TASK TO COMPLETE: Repeat only the lines running from the beginning of the material through the line that contains "struct(m, 'trim_4', 'slat_wood')".

MATERIAL PROVIDED:

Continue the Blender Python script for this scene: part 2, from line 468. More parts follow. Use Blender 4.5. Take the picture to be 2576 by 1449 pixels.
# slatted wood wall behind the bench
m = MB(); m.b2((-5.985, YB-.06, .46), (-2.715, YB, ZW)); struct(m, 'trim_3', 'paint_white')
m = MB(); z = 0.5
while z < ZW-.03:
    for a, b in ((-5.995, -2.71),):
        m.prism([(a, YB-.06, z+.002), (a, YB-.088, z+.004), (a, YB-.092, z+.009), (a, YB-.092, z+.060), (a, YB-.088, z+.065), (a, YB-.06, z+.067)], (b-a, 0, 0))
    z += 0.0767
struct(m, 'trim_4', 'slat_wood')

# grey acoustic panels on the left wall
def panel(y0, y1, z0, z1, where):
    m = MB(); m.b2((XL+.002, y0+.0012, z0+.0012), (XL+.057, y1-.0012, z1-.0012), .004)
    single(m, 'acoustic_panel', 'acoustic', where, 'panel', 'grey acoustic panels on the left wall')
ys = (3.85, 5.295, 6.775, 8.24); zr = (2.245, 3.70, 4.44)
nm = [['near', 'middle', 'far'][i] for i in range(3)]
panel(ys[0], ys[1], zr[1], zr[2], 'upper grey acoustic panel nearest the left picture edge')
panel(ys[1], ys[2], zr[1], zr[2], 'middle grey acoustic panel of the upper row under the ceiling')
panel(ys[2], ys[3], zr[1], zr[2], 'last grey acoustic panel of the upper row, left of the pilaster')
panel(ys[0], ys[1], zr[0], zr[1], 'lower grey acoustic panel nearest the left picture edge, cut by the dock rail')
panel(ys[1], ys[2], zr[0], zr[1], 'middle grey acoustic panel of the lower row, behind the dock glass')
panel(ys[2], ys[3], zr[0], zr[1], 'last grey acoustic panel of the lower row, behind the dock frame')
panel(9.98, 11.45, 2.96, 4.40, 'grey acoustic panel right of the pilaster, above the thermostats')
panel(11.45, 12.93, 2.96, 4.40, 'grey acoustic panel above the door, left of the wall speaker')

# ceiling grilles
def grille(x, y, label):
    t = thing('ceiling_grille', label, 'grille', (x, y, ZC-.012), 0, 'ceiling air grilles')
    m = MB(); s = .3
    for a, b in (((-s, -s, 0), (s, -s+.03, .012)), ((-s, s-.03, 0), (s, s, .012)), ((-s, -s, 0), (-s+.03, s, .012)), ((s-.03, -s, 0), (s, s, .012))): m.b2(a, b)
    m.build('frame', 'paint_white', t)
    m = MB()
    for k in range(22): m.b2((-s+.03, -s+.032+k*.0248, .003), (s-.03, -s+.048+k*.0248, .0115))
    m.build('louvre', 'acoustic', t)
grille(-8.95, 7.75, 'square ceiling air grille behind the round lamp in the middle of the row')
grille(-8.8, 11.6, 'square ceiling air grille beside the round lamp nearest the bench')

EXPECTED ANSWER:
Continue the Blender Python script for this scene: part 2, from line 468. More parts follow. Use Blender 4.5. Take the picture to be 2576 by 1449 pixels.
# slatted wood wall behind the bench
m = MB(); m.b2((-5.985, YB-.06, .46), (-2.715, YB, ZW)); struct(m, 'trim_3', 'paint_white')
m = MB(); z = 0.5
while z < ZW-.03:
    for a, b in ((-5.995, -2.71),):
        m.prism([(a, YB-.06, z+.002), (a, YB-.088, z+.004), (a, YB-.092, z+.009), (a, YB-.092, z+.060), (a, YB-.088, z+.065), (a, YB-.06, z+.067)], (b-a, 0, 0))
    z += 0.0767
struct(m, 'trim_4', 'slat_wood')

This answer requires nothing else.